The administration of the service charge at the property and the amount of compensation offered.

  1. Evidence provided by the resident demonstrates that the landlord was made aware of the error in regard to the block definition in September 2017. Both parties failed to recognise the service charge implications until it was raised by the resident on 1 November 2018. The landlord had an obligation under the lease agreement to keep proper books and accounts however due to an 18-year-old historic error it did not comply with its obligation and failed to realise when raised by the resident in 2017. When the landlord become aware of the service charge implication it took a resolution focused approach and investigated the matter and subsequently refunded the resident £2610.93 in overpaid service charges. The landlord’s offer of a full refund was reasonable however repaying the credit is not any sort of compensation and only rectifies the administrative error. The landlord failed to offer compensation to the for the demonstrated distress and inconvenience caused over a long period of time. Under the landlord’s compensation policy, it is able to offer financial redress including a good will gesture, it would have been approprate in this circumstance to offer the resident compensation for the acknowledged failure and to put right this part of the complaint.
  2. The resident made a complaint in relation to a number of issues in regard to the cost and level of service charges. Although this service is unable to look at the cost and level of service charges it can investigate if the landlord responded in line with its obligations under the lease agreement. Under section 4(C) of the lease agreement if there is a dispute in regard to the accounts at the property ‘the matter shall be referred to an arbitrator (who shall not be a member of the council) appointed by agreement between the two parties and cost split equally’. There is no evidence that the landlord sought external arbitration or raised the option with the resident in order to come to a resolution of the problem in line with its obligations under the lease agreement. Accordingly, the landlord did not take reasonable steps in line with its obligations under the lease agreement which lead to a potential missed opportunity or possibility of resolving the dispute.
  3. During the investigation of the resident’s complaint it is acknowledged by the landlord there were a number of service delivery failures including the quality of response to the resident and queries going unanswered. The landlord appropriately apologised for these failures and took a resolution focused approach and agreed to investigate the service delivery failures in this matter in order to learn from its mistakes. The landlord also appropriately offered the resident £100 compensation for these acknowledged failures. The landlord’s offer of compensation and apology was reasonable and proportionate to its communication failures however it is not enough to compensate for the distress and inconvenience caused by the substantive failure or its failure to consider arbitration therefore additional compensation is required.     

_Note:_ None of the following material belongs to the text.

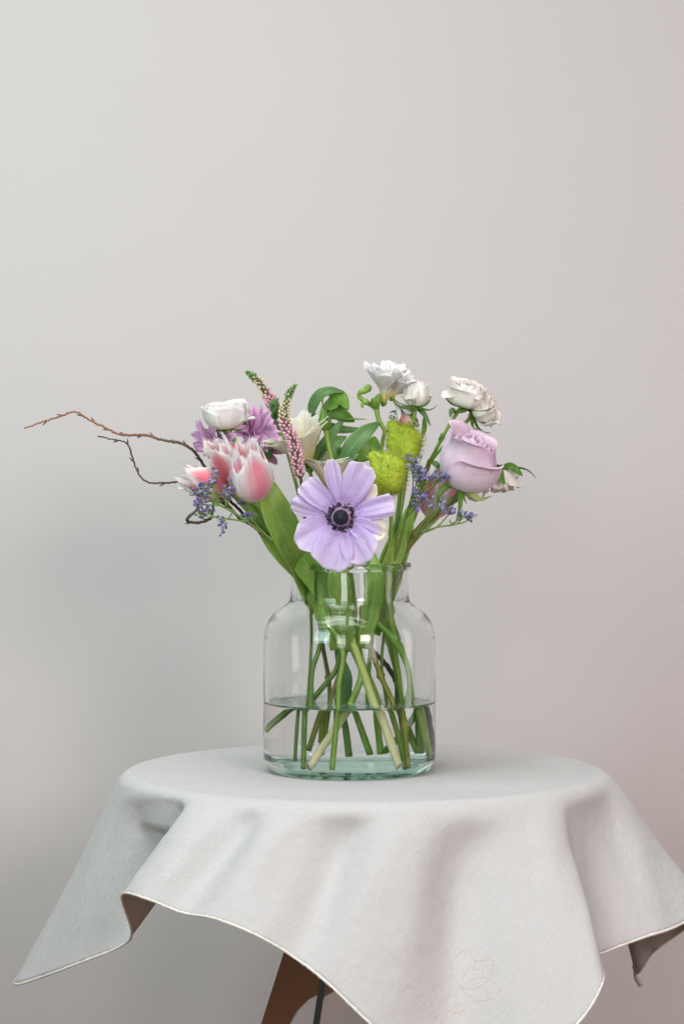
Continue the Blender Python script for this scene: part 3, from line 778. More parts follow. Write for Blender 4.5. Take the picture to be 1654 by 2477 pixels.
for q in range(4):
    bv, bf = [], []
    L = 0.0095 + 0.0009 * q
    p0 = np.array((0.0052, 0, 0.004)); p1 = np.array((L, 0.0004 * (q - 1.5), 0.0052 - 0.0005 * q))
    n = len(bv); t = np.array((0, 0.00018, 0)); u_ = np.array((0, 0, 0.0002))
    bv += [p0 + t, p0 - t, p0 + u_, p1 + t, p1 - t, p1 + u_]; bf += [(0, 1, 4, 3), (1, 2, 5, 4), (2, 0, 3, 5)]
    blob(bv, bf, p1, 0.00098, 0.7)
    st_me.append(mesh_data('stamen', bv, bf, M['stamen']))
for k in range(295):
    place('stamen', st_me[int(g.integers(0, 4))], disc, AM @ Matrix.Rotation(g.uniform(0, 2 * PI), 4, 'Z') @ Matrix.Scale(g.uniform(0.62, 1.06), 4))

# ---- ranunculus
RC = P(550, 1037, -0.02)
ra = make('ranunculus', 'white cup-shaped ranunculus facing upward at far left above the tulips', 'ranunculus',
          [RC, P(558, 1050, -0.02), P(572, 1070, -0.02), P(588, 1090, -0.015), P(640, 1200, -0.012), P(715, 1330, -0.015), J(-32, -26, 168), J(-22, -40, 140), J(-6, -47, 111), J(-9, -52, 80), J(-10, -54, 55), J(-14, -56, 8)], [0.0027, 0.0026, 0.0028], M['stem'])
RM = frame(RC, (-0.10, -0.16, 1))
RAN = [(0.05, 0.0), (0.50, 0.04), (0.86, 0.25), (1.0, 0.52), (1.03, 0.75), (1.04, 0.92), (1.08, 1.0)]
RANT = [(0.05, 0.0), (0.50, 0.05), (0.84, 0.26), (0.94, 0.52), (0.88, 0.75), (0.78, 0.92), (0.72, 1.0)]
g = np.random.default_rng(11)
for i in range(22):
    s = (i + 1) / 22
    pts = cup_petal(mixprof(RANT, RAN, s ** 1.5), (0.003 + 0.0165 * s), (0.0195 + 0.0025 * s) * g.uniform(0.95, 1.04), 1.15, 12, 15, 0.17, 2.6, 0.0007 * s, 4, roll=0.05 * s, seed=i)
    sheet('petal', pts, M['ranunculus'], ra, RM @ Matrix.Rotation(i * 2.39996, 4, 'Z'), thick=0.0003)
for i, a in enumerate((165, 200)):
    pts = petal(0.021, 0.017, lambda u: 0.5 + 0.5 * math.sin(PI * min(1, u * 1.2) / 1.3), 0.55 + 0.15 * i, 0.15, 0.3, 0.3, 2, 10, 9, 0.001, 5, 0.006, i)
    sheet('petal', pts, M['ranunculus'], ra, RM @ Matrix.Rotation(math.radians(a), 4, 'Z'), thick=0.0003)
sepals(ra, RM, 5, 0.020, 0.0075, M['sepal'], -0.35, 0.55, 0.002, 4)

# ---- mauve blooms (one branching stem)
mc = make('chrysanthemum', 'mauve pink flower cluster of long petals behind the white ranunculus', 'chrysanthemum',
          [P(600, 1070, 0.02), P(625, 1120, 0.02), P(665, 1220, 0.015), P(735, 1345, 0.01), J(-28, 10, 166), J(-24, 10, 114), J(-18, 12, 78), J(-17, 15, 50), J(-17, 16, 26)], [0.002, 0.0022, 0.0025], M['stem_brown'], nodes=((0.6, 0.8), (0.8, 0.9),))
def daisy(parent, c, axis, L, W, n, seed, openang, mat='mauve'):
    Mx = frame(c, axis); g = np.random.default_rng(seed)
    b = receptacle(parent, Mx, 0.0035, 0.005, M['sepal'], 'bloom')
    for i in range(int(n * 1.6)):
        lay = i % 4
        pts = petal(L * MM * g.uniform(0.85, 1.12), W * 0.76 * MM, lambda u: 0.35 + 0.65 * math.sin(PI * min(0.8, 0.15 + u * 0.75)), openang + 0.26 * lay + g.uniform(-.15, .15), openang - 0.5 + g.uniform(-.3, .3), 0.5, 0.28, 2.2, 12, 7, 0.0004, 3, 0.001, seed * 40 + i, fold=0.1)
        sheet('petal', pts, M[mat], b, Mx @ Matrix.Rotation(i * 2.39996 + g.uniform(-.2, .2), 4, 'Z'), thick=0.0003)
    return b
for (px, py, d, ax, L, W, n, sd, oa) in ((606, 1052, 0.0, (0.55, -0.75, 0.35), 74, 30, 15, 1, 0.55), (536, 1066, -0.004, (-0.55, -0.6, -0.30), 80, 32, 18, 2, 0.35),
                                         (668, 1050, 0.035, (0.5, -0.3, 0.75), 66, 30, 12, 3, 0.7), (575, 1030, 0.03, (0.1, -0.35, 0.9), 72, 32, 12, 4, 0.6), (630, 1080, 0.02, (0.3, -0.8, -0.4), 60, 26, 12, 5, 0.5)):
    c = P(px, py, d)
    daisy(mc, c, ax, L, W, n, sd, oa)
    tube('stalk', [c, c.lerp(P(625, 1120, 0.02), 0.5) + Vector((0, 0.004, 0)), P(627, 1125, 0.02)], 0.0012, M['stem_dark'], mc)
leaf('leaf', [P(585, 1085, -0.002), P(605, 1068, -0.006), P(618, 1052, -0.006)], 26 * MM, M['leaf_dark'], mc)
leaf('leaf', [P(655, 1060, 0.01), P(672, 1048, 0.008), P(684, 1042, 0.01)], 20 * MM, M['leaf_dark'], mc)
leaf('leaf', [P(635, 1110, 0.012), P(648, 1095, 0.01), P(655, 1075, 0.012)], 22 * MM, M['leaf_dark'], mc)

# ---- fringed tulips
TUL = [(0.05, 0.0), (0.52, 0.05), (0.92, 0.27), (1.0, 0.46), (0.88, 0.70), (0.72, 0.90), (0.68, 1.0)]
TULO = [(0.05, 0.0), (0.50, 0.05), (0.90, 0.25), (1.05, 0.46), (1.05, 0.70), (1.0, 0.9), (1.04, 1.0)]
def tulip(parent, Mx, R, H, seed, open_=0.0, mats=('tulip', 'tulip'), rot=0.0, hw=1.12):
    g = np.random.default_rng(seed)
    for i in range(6):
        inner = i < 3
        pr = mixprof(TUL, TULO, open_ * (0.6 if inner else 1.0))
        pts = cup_petal(pr, R * (0.90 if inner else 1.0), H * g.uniform(0.95, 1.05), hw, 18, 45, 0.24, 1.9, 0.0011, 5, 0.10, 0.0, 0.3, seed * 9 + i, 0.08)
        for j in (0, 44):     # fringe down the flanks
            for q in range(8, 18, 2):
                pts[q, j] += (pts[q, j] - pts[q, 3 if j == 0 else 41]) * g.uniform(0.3, 1.2)
        sheet('petal', pts, M[mats[0 if not inner else 1]], parent, Mx @ Matrix.Rotation(rot + i * 2 * PI / 3 + (PI / 3 if inner else 0), 4, 'Z'), thick=0.0003)
TG = 'fringed pink and white tulips'
b1 = P(616, 1208, -0.062)
t1 = make('tulip', 'large fringed tulip, white with a pink flame, nearest the front at left', 'tulip',
          [b1, P(638, 1235, -0.058), P(700, 1330, -0.045), J(-36, -26, 168), J(-10, -18, 130), J(6, -8, 100), J(10, -6, 83), J(-2, -14, 55), J(-31, -40, 8)], [0.0030, 0.0032, 0.0036], M['stem_tulip'], TG)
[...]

The issuing of arrears letters and invoices by the landlord.

  1. The resident made a complaint that she continued to receive incorrect invoices and arrears letter in regard to the service charge account despite contention and email agreements on adjusted amounts. The landlord apologised for the distress caused and highlighted that a note had been placed on the residents file however it was unable to put a hold on the system generated letters. The landlord had a right under its service charge policy to issue the letters however it should have taken approprate action to ensure that the incorrect invoices, some which ‘threatened court action’ against the resident, were not issued whilst the residents accounts were being adjusted. The landlord’s failure to stop the letters caused distress and inconvenience to the resident and the landlord should have offered the resident compensation to put the error right.

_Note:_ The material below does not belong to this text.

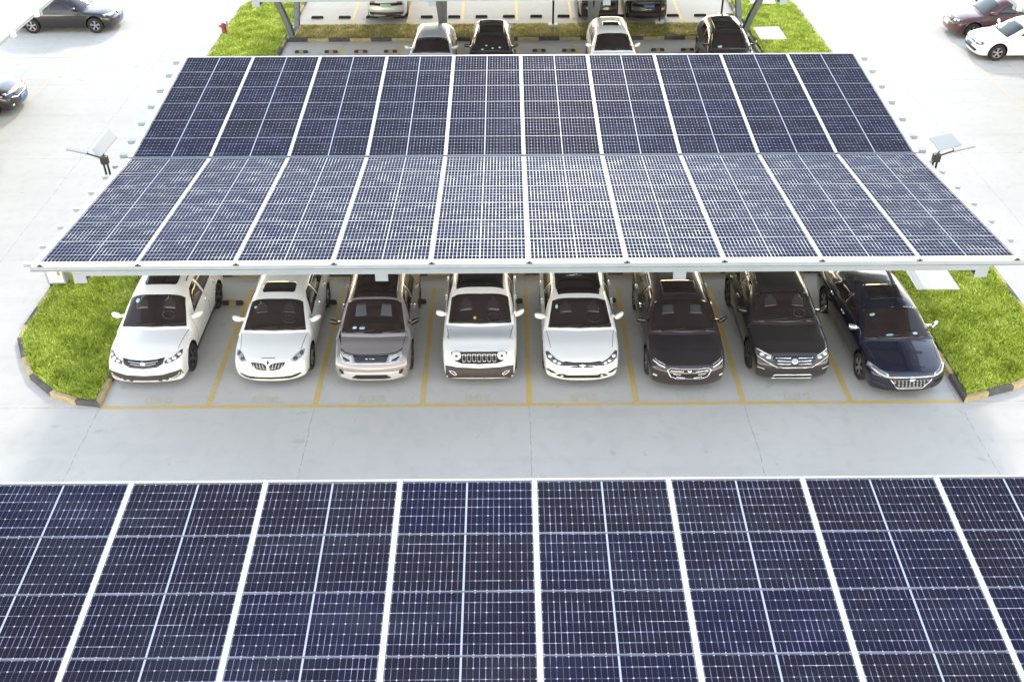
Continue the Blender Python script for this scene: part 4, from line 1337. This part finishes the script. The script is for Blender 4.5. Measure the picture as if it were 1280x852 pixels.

The landlord’s complaint handling.

  1. The landlord operates a two-stage complaints policy, if the resident made a complaint at the first stage the landlord should formally respond within 20 working days. The documentation provided shows the initial complaint by the resident was made on 22 October 2019 and the landlord supplying a formal response on 22 November 2019, this represents a two working day delay however given the large quantity of documents that required reviewing in order to provide a response it was a minor failure.
  2. The resident asked for a review of the decision on the 29 November 2019 and the landlord progressed the complaint and provided its final stage two review on 9 January 2020. This represents a 4-working day delay in the landlord providing the resident with its stage two response. The landlord appropriately alerted the resident about the delay in line with its complaints policy. The small delay at stage one and two of the process was not a significant failure due to the number of years covered in the complaint and the large amount of documentation associated. The landlord also appropriately communicated with the resident throughout the process.

Determination (decision)

  1. In accordance with paragraph 54 of the Housing Ombudsman Scheme there was service failure in respect of:
    1. The administration of the service charge at the property and the amount of compensation offered.
    2. The issuing of arrears letters and invoices by the landlord.
  2. In accordance with paragraph 54 of the Housing Ombudsman Scheme there was no maladministration in respect of the landlord’s complaints handling.

Reasons

  1. The landlord failed in its obligation under the lease agreement to keep proper records which lead to the overcharging of the resident. Once the issue was raised by the resident the landlord refunded the overpaid service charge fees going back to 2014 however it failed to offer financial redress for the acknowledged failure. The landlord appropriately offered the resident £100 compensation and an apology which was reasonable and proportionate to put right the communication failures however it is not enough to compensate for the distress and inconvenience caused by the substantive failure or its failure to consider arbitration.
  2. The landlord failed to cease the sending of letters and invoices chasing incorrect and disputed payment from the resident.  The landlord should have taken approprate steps to ensure that the letters ceased during the disputed period and this failure to do so caused distress and inconvenience to the resident.
  3. Although there were small delays at stage one and two of the complaint processes and were minor in nature due to the number of years covered in the resident’s complaint and the large amount of documentation associated. The landlord also appropriately communicated with the resident throughout the process.

Orders and recommendations

  1. The Ombudsman orders the landlord to pay the resident compensation of £350 compromising:
    1. £100 previously offered by the landlord for communications failures.
    2. £50 in respect of the distress and inconvenience experienced by the resident in relation to the issuing of arrears letters and invoices by the landlord.
    3. £200 in respect of the distress and inconvenience caused by the administrative failure.
  2. This amount replaces the £100 compensation previously offered by the landlord.
  3. The landlord is to consult with the resident regarding the appointment of an external arbitrator in line with the lease agreement. 
  4. The landlord is to make this payment to the resident within four weeks and to update this service when payment has been made.

Recommendations

  • The landlord is to take steps to ensure that this issue is not currently affecting other properties under the same lease.
  • The landlord is to put systems in place to ensure that residents are not receiving arrears letters and invoices when there are accepted errors and challenges to the account.